Теперь, после второго просмотра, я поймал себя на мысли, что на самом деле это история превращения живого человека в идеальный объект потребления. Матильда не имеет прошлого, у нее нет семьи и даже детских фото (!), в ее парикмахерской не обслуживают женщин, она принимает предложение руки и сердца практически сразу (молодая и красивая без единого воздыхателя?), и весь фильм занимается только тем, что удовлетворяет фетишистскую страсть своего мужа. И в реку прыгает, чтобы, по сути, угодить Антуану, ведь зачем она ему нужна старой.
То есть получается ода обслуживанию мужчин, доведенному до смертельного абсурда. По-французски эстетизированное и романтизированное женоненавистничество или, говоря более современно, мизогиния.
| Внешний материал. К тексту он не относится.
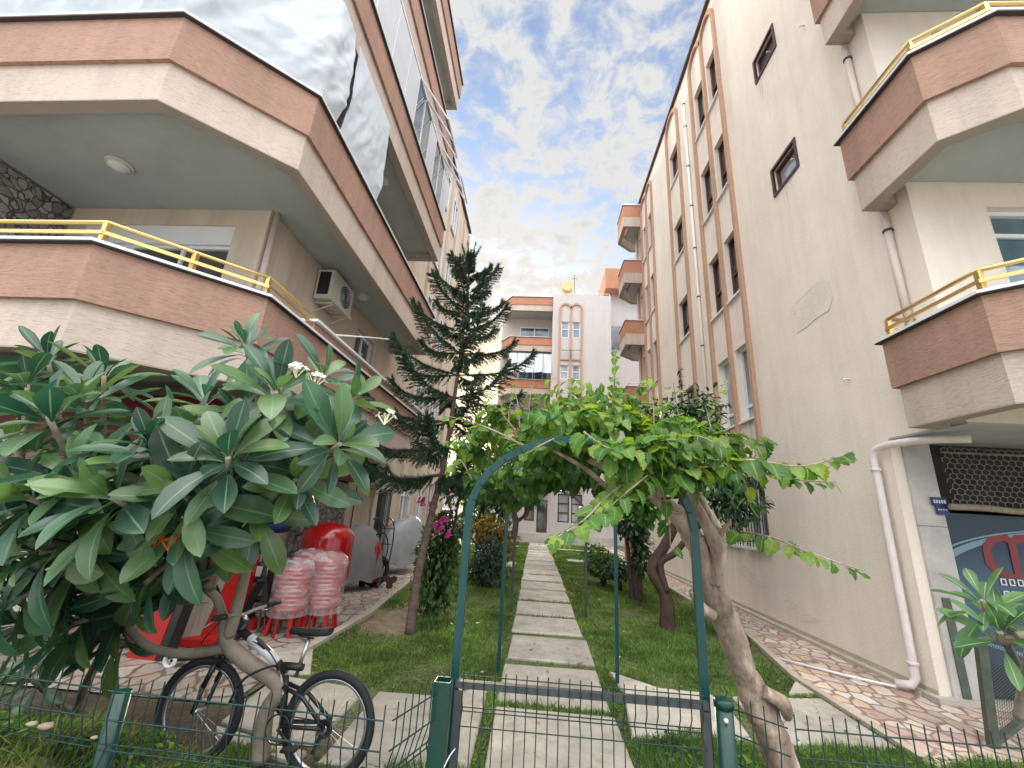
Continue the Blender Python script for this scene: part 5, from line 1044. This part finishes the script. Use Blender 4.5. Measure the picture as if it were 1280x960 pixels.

Вряд ли Леконт закладывал именно такой пласт смыслов. Дело здесь, скорее, в традиционном представлении о распределении ролей между мужчиной и женщиной, которое тогда, в конце 1980-х, царило повсеместно, и никто, кроме феминисток, об этом особо не рефлексировал.
Возможен ли сейчас столь же художественно убедительный фильм с героиней-объектом по крайней мере в Европе?
Ответ все еще неочевиден.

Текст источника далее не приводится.